Clijsters Wins Mental Battle over Li

The rematch of last year's Aussie Open final between Kim Clijsters and Li Na went to Clijsters again, but it looked for certain that her time down under was up. Clijsters won because she weathered her bad patches of tennis better mentally and bounced back. Clijsters won slightly on the mental game over Li and it was enough to pull her through.

Clijsters was struggling in the first set with the ball striking of Li. She was being outplayed from the baseline totally and when she turned her ankle her body language made you think she was finished. Imagine the pressure she was feeling. Not only is she trying to win another slam, but it is her last Australian Open. Further, she is faced with doing it with a turned ankle, and even if she does win who knows how her ankle will heal for the next match?

Putting the pressures aside as best as she could Clijsters clawed her way back in to the second set and sent it to a tiebreak. Yet, it seemed like her fate would finally catch up to her. Li was ahead 5-1 in the tiebreak. Then, something unusual happened, at least in my viewpoint. Li made an unforced error on the 5-1 point and looked upset. She yelled out, probably at her husband and coach. Li's negativity belied what seemed to be a big edge. It made me think she was feeling the pressure and hoping that the match was over! When she needed to stay composed the most, Li's body language betrayed her. I'm not sure if Clijsters recognized it at the time, but when you are ahead you don't want to let your opponent know you are feeling the pressure.
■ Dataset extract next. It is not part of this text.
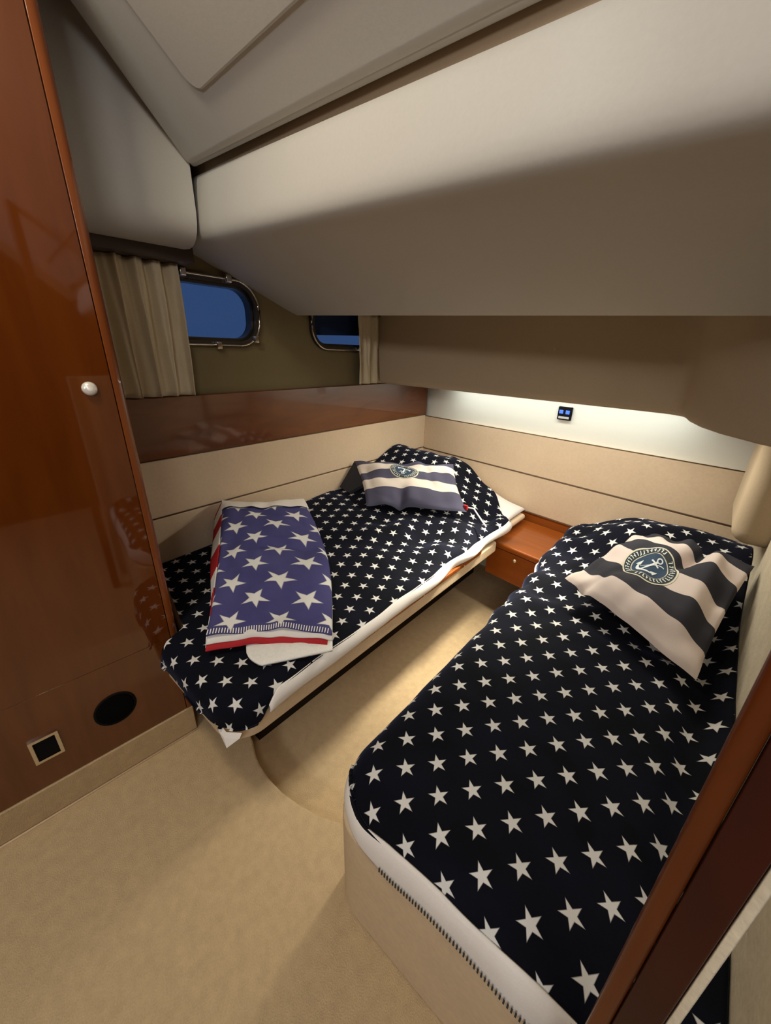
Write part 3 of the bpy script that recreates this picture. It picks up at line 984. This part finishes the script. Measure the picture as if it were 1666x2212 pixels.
def cushion(name, corners, puff, wrk, seed, mat, label, emb, group, extra=None):
    f = patch_fn(*corners, puff, wrk, seed, extra)
    base = (Vector(corners[0]) + Vector(corners[1])) / 2
    root = empty(name, base, label, 'cushion', group)
    grid('cover', lambda a, b: f(a, b, 1), 70, 60, mat, root)
    grid('back', lambda a, b: f(a, b, -0.7), 30, 30, M['cushion_back'], root)
    # emblem, draped on the cover
    u0, v0, R, ang_ = emb
    C = [Vector(c) for c in corners]
    lu = (C[1] - C[0]).length * 0.5 + (C[3] - C[2]).length * 0.5
    lv = (C[2] - C[0]).length * 0.5 + (C[3] - C[1]).length * 0.5

    def dr(x, y, off):
        xx = x * math.cos(ang_) - y * math.sin(ang_); yy = x * math.sin(ang_) + y * math.cos(ang_)
        return f(u0 + xx * R / lu, v0 + yy * R / lv, 1, off)

    def disc(nm, r_in, r_out, off, m, par, seg=64, rings=8):
        vs, fs = [], []
        for j in range(rings + 1):
            r_ = r_in + (r_out - r_in) * j / rings
            for k in range(seg):
                q = 2 * PI * k / seg
                vs.append(dr(r_ * math.cos(q), r_ * math.sin(q), off))
        for j in range(rings):
            for k in range(seg):
                fs.append((j * seg + k, j * seg + (k + 1) % seg, (j + 1) * seg + (k + 1) % seg, (j + 1) * seg + k))
        return mk(nm, vs, fs, m, par, True)
    em = disc('emblem', 0.001, 1.0, 0.0012, M['emb_cream'], root)
    em['label'] = 'round nautical emblem with a pale anchor'
    disc('outer_ring', 0.665, 0.93, 0.0022, M['emb_dark'], em)
    disc('centre', 0.001, 0.625, 0.0024, M['emb_navy'], em)
    # short strokes of the worn, unreadable ring lettering
    rnd = random.Random(3)
    vs, fs = [], []

    def quad(pts, off):
        k = len(vs)
        for p in pts: vs.append(dr(p[0], p[1], off))
        fs.append((k, k + 1, k + 2, k + 3))

    def bar(x0, y0, x1, y1, w, off, nseg=6):
        d = Vector((x1 - x0, y1 - y0)); nn = Vector((-d.y, d.x)).normalized() * (w / 2)
        for i in range(nseg):
            a = Vector((x0, y0)) + d * (i / nseg); b = Vector((x0, y0)) + d * ((i + 1) / nseg)
            quad([a - nn, b - nn, b + nn, a + nn], off)
    for k in range(38):
        if k in (9, 10, 28, 29): continue
        q = 2 * PI * k / 38
        c, s_ = math.cos(q), math.sin(q)
        bar(0.715 * c, 0.715 * s_, 0.88 * c, 0.88 * s_, 0.038, 0.0032, 2)
        rr_ = rnd.choice((0.72, 0.80, 0.87))
        q2 = q + 0.075
        bar(rr_ * c, rr_ * s_, rr_ * math.cos(q2), rr_ * math.sin(q2), 0.036, 0.0032, 2)
    mk('lettering', vs, fs, M['emb_white'], em)['kind'] = 'stuff'
    vs, fs = [], []
    bar(0, -0.44, 0, 0.34, 0.085, 0.0036, 10)               # shank
    bar(-0.20, 0.22, 0.20, 0.22, 0.065, 0.0037, 6)          # stock
    for k in range(14):                                     # ring
        q, q2 = 2 * PI * k / 14, 2 * PI * (k + 1) / 14
        bar(0.095 * math.cos(q), 0.43 + 0.095 * math.sin(q), 0.095 * math.cos(q2), 0.43 + 0.095 * math.sin(q2), 0.05, 0.0036, 1)
    for k in range(12):                                     # arms
        q, q2 = PI * (1.12 + 0.76 * k / 12), PI * (1.12 + 0.76 * (k + 1) / 12)
        w = 0.07 + 0.06 * math.sin(PI * (k + .5) / 12)
        bar(0.37 * math.cos(q), -0.08 + 0.37 * math.sin(q), 0.37 * math.cos(q2), -0.08 + 0.37 * math.sin(q2), w, 0.0036, 1)
    for sg in (-1, 1):                                      # flukes
        quad([(sg * 0.27, -0.20), (sg * 0.46, -0.26), (sg * 0.41, 0.02), (sg * 0.39, 0.02)], 0.0038)
    for k in range(9):                                      # rope
        a = k / 9; b_ = (k + 1) / 9
        bar(0.30 - 0.55 * a, 0.40 - 0.6 * a + 0.10 * math.sin(a * 6), 0.30 - 0.55 * b_, 0.40 - 0.6 * b_ + 0.10 * math.sin(b_ * 6), 0.03, 0.0034, 1)
    mk('anchor', vs, fs, M['emb_white'], em)
    return root, f


def crease_r(u, v):
    w = -0.034 * math.exp(-((u - 0.60 - 0.25 * (v - 0.7)) / 0.045) ** 2) * sm(v, 0.42, 0.72)
    w += 0.022 * math.exp(-((u - 0.74 - 0.15 * (v - 0.7)) / 0.09) ** 2) * sm(v, 0.38, 0.65) * (1 - 0.6 * sm(v, 0.85, 1.0))
    w += 0.016 * math.exp(-((u - 0.50) / 0.07) ** 2) * sm(v, 0.55, 0.8)
    w -= 0.018 * math.exp(-((u - 0.16 - 0.3 * v) / 0.04) ** 2) * (1 - sm(v, 0.15, 0.45))
    w += 0.006 * math.sin(26 * v + 5 * u) * (1 - sm(u, 0.02, 0.25)) + 0.007 * math.sin(30 * v) * sm(u, 0.8, 1.0)
    return w


def crease_l(u, v):
    w = -0.024 * math.exp(-((u - 0.33 - 0.25 * v) / 0.05) ** 2) * (1 - sm(v, 0.15, 0.45))
    w += 0.018 * math.exp(-((u - 0.17) / 0.09) ** 2) * (1 - sm(v, 0.3, 0.6))
    w += 0.007 * math.sin(20 * u + 1) * sm(v, 0.75, 1.0) - 0.008 * math.exp(-((u - 0.72) / 0.04) ** 2) * sm(v, 0.2, 0.5)
    return w


cu_r, fr_ = cushion('striped_cushion', ((-0.45, 1.20, 0.515), (-0.045, 1.06, 0.475), (-0.40, 1.74, 0.560), (-0.042, 1.50, 0.640)), 0.045, 0.032, 2.0, M['stripe_r'],
                    'rumpled striped cushion with anchor emblem on the berth beside the door post', (0.41, 0.47, 0.092, -0.45), 'striped anchor cushions', crease_r)
cu_l, fl_ = cushion('striped_cushion', ((-1.39, 1.10, 0.505), (-1.045, 1.44, 0.50), (-1.735, 1.285, 0.622), (-1.29, 1.61, 0.650)), 0.045, 0.020, 9.0, M['stripe_l'],
                    'striped cushion with anchor emblem propped on the hull berth pillow', (0.47, 0.68, 0.074, PI - 0.35), 'striped anchor cushions', crease_l)
fv = [fl_(0.0, 1.0), Vector((-1.742, 1.185, 0.492)), Vector((-1.62, 1.16, 0.50)), fl_(0.0, 0.45)]
mk('side_flap', fv + [v + Vector((0.006, 0.012, -0.01)) for v in fv], [(0, 1, 2, 3), (4, 5, 6, 7), (0, 1, 5, 4), (1, 2, 6, 5), (2, 3, 7, 6)], M['cushion_back'], cu_l)
# zip cord and red tag of the far cushion
p = [fl_(0.99, 0.06, 1, 0.004), Vector((-1.03, 1.47, 0.515)), Vector((-0.985, 1.445, 0.503)), Vector((-0.94, 1.42, 0.492)), Vector((-0.905, 1.40, 0.485))]
tube('zip_cord', p, 0.004, M['white'], cu_l, 6)
box('red_tag', -1.073, -1.050, 1.440, 1.452, 0.505, 0.530, XYZ, M['red'], cu_l, 0.002, 1)

# ------------------------------------------------------------------ folded flag blanket
bc = ((-0.965, 0.205, 0.458), (-0.775, 0.490, 0.445), (-1.615, 0.500, 0.600), (-1.640, 0.900, 0.505))
fb = patch_fn(*bc, 0.030, 0.016, 21.0)
bl = empty('folded_blanket', (-1.25, 0.5, 0.43), 'blue folded blanket with large white stars and red stripes on the hull berth', 'blanket')


def blf(off, curl):
    def f(a, b):
        p = fb(a, b, 1, off)
        p = p + Vector((0.05, 0.035, -0.012)) * (sm(a, 0.45, 1.0) * math.sin(PI * b)) + Vector((0, 0, 0.010 * nz(a * 2.2, b * 4.5, 31) + 0.006 * nz(a * 6, b * 9, 3)))
        dip = 0.015 * math.exp(-((b - 0.52) / 0.03) ** 2) * sm(a, 0.25, 0.5) * (1 - sm(a, 0.8, 0.95))
        p = p + Vector((0, 0, -dip + curl * math.exp(-(b / 0.05) ** 2) * (0.5 + 0.5 * math.sin(a * 11 + 1))))
        return p
    return f


top = grid('star_layer', blf(0.0, 0.014), 60, 80, M['stars_b'], bl, lambda a, b: (a * 0.36, b * 0.86))
md = top.modifiers.new('thickness', 'SOLIDIFY'); md.thickness = 0.005; md.offset = -1
# white edge along the wall end
grid('white_edge', lambda a, b: blf(0.004, 0.0)(a, 0.895 + 0.105 * b) + Vector((0, 0, 0.006)), 40, 6, M['white'], bl)


def under(off, shift, w0=0.0, w1=1.0):
    def f(a, b):
        a2 = w0 + (w1 - w0) * a
        p = blf(0.0, 0.0)(a2, b)
        zz = p.z - off
        return Vector((p.x + shift.x * (1 - b), p.y + shift.y * (1 - b), zz))
    return f


rl = grid('red_layer', under(0.019, Vector((0.020, -0.013, 0))), 40, 30, M['red'], bl)
md = rl.modifiers.new('thickness', 'SOLIDIFY'); md.thickness = 0.006; md.offset = -1
wl_ = grid('white_layer', under(0.007, Vector((0.010, -0.006, 0))), 40, 30, M['white'], bl)
md = wl_.modifiers.new('thickness', 'SOLIDIFY'); md.thickness = 0.005; md.offset = -1


# fleece tongue at the front
def tongue(a, b):
    s0_, t0_ = Vector((-0.965, 0.205)), Vector((-0.775, 0.490))
    e = s0_.lerp(t0_, 0.30 + 0.70 * a)
    d = Vector((0.83, -0.55)).normalized()
    ln = 0.088 * math.sqrt(min(1.0, a / 0.22)) * (1 - 0.55 * a)
    q = e - d * 0.10 + d * (0.10 + ln) * b
    return Vector((q.x, q.y, 0.424 + 0.004 * math.sin(PI * b)))


tg = grid('fleece_layer', tongue, 40, 20, M['fleece'], bl)
md = tg.modifiers.new('thickness', 'SOLIDIFY'); md.thickness = 0.006; md.offset = 0
# striped side, showing along the left edge
vs_a = [fb(0.0, b / 60, 1, 0.001) for b in range(61)]


def stripe_side(a, b):
    p = fb(0.004, a, 1, 0.0)
    down = 0.030 + 0.045 * a
    return p + Vector((-0.004 - 0.020 * b * a, -0.006 * b - 0.028 * b * sm(a, 0.1, 0.6), -down * b))


ss = grid('striped_side', stripe_side, 80, 8, M['stripe_red'], bl)
md = ss.modifiers.new('thickness', 'SOLIDIFY'); md.thickness = 0.004; md.offset = 0
# whipped stitches along the front edge
vs, fs = [], []
for i in range(47):
    a = (i + 0.3) / 48
    p0, p1 = blf(0.003, 0.014)(a, 0.0), blf(0.003, 0.014)(min(1, a + 0.006), 0.020)
    w = (fb(1, 0) - fb(0, 0)).normalized() * 0.0014
    k = len(vs)
    vs += [p0 - w, p0 + w, p1 + w, p1 - w]; fs.append((k, k + 1, k + 2, k + 3))
st_ = mk('whip_stitching', vs, fs, M['white'], bl); st_['kind'] = 'stuff'

# ------------------------------------------------------------------ night stand between the berths
ns_ = empty('nightstand', (-0.78, 1.82, 0.1), 'small varnished cherry nightstand with drawer between the two berths', 'nightstand')
def nsx(sv, y):
    return (sv - UU.y * y) / UU.x


def nbox(nm, s0, s1, y0, y1, z0, z1, m, par, bv):
    return prism(nm, [(nsx(s0, y0), y0), (nsx(s1, y0), y0), (nsx(s1, y1), y1), (nsx(s0, y1), y1)], z0, z1, XYZ, m, par, bv, 3)


nbox('top', -0.778, -0.430, 1.605, 1.984, 0.292, 0.322, M['wood_n'], ns_, 0.008)
nbox('body', -0.765, -0.432, 1.640, 1.984, 0.110, 0.290, M['wood'], ns_, 0.003)
dr_ = nbox('drawer', -0.762, -0.434, 1.618, 1.638, 0.122, 0.284, M['wood_n'], ns_, 0.004)
lathe('knob', [(0.0, 0.0), (0.007, 0.0), (0.010, 0.006), (0.010, 0.010), (0.006, 0.014), (0.0, 0.0145)], (-0.855, 1.618, 0.258), (0, -1, 0), M['brass'], dr_, 16)

# ------------------------------------------------------------------ usb socket on the headboard wall
us = empty('usb_socket', (-0.927, 2.0, 0.90), 'small black usb socket with two blue ports on the headboard wall', 'socket')
box('plate', -0.962, -0.892, 1.998, 2.0115, 0.902, 0.966, XYZ, M['black'], us, 0.003, 2)
for xx in (-0.944, -0.911):
    box('port', xx - 0.010, xx + 0.010, 1.996, 1.9985, 0.932, 0.950, XYZ, M['usb_led'], us, 0.001, 1)
box('label_strip', -0.954, -0.900, 1.9970, 1.9985, 0.908, 0.919, XYZ, M['grey_print'], us, 0.0005, 1)

# ------------------------------------------------------------------ light fittings
lf = empty('led_strip', (-0.90, 1.94, 1.03), 'slim led strip hidden under the soffit above the headboard', 'lamp')
box('housing', -1.64, -0.36, 1.935, 1.970, 1.0262, 1.0355, XYZ, M['chrome'], lf)
for i, (x, y) in enumerate(((-0.70, -0.22), (0.70, -2.20), (0.62, -0.50))):
    cl = empty('ceiling_lamp', (x, y, 2.06), ('round downlight over the entrance, beside the wardrobe', 'unseen round downlight added for the corridor fill light', 'round downlight over the entrance, on the door post side')[i], 'lamp')
    lathe('ring', [(0.07, 0.0), (0.085, 0.0), (0.085, 0.022), (0.07, 0.022)], (x, y, 2.062), (0, 0, 1), M['chrome'], cl, 32)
Li continued to throw in unforced errors off the forehand and lost the tiebreak after having four match points! On those match points Li played tentative and did not hit the ball with conviction. Again it looked for all the world she was hoping that Clijsters would miss. She did not. Clijsters just put the ball in play and allowed Li to self-destruct. Sometimes just putting the ball in play is the best solution, but it is not when you are trying to finish a surging opponent off!

The third set was played with more nerves and more tentative ball striking. Clijsters handled the third set situation better despite the ankle issue and jumped all over Li early on. Li never seemed to recover from losing the four match points. Her shoulders were down and she played tentative; easily missing shots that she put away in the first set.

The Clijsters-Li rematch was again another reminder that the mental game becomes all-important when two evenly match competitors compete on a big stage. Clijsters won because she bounced back from her struggles. Li will look forward to defending her French Open championship by putting this tough loss behind her.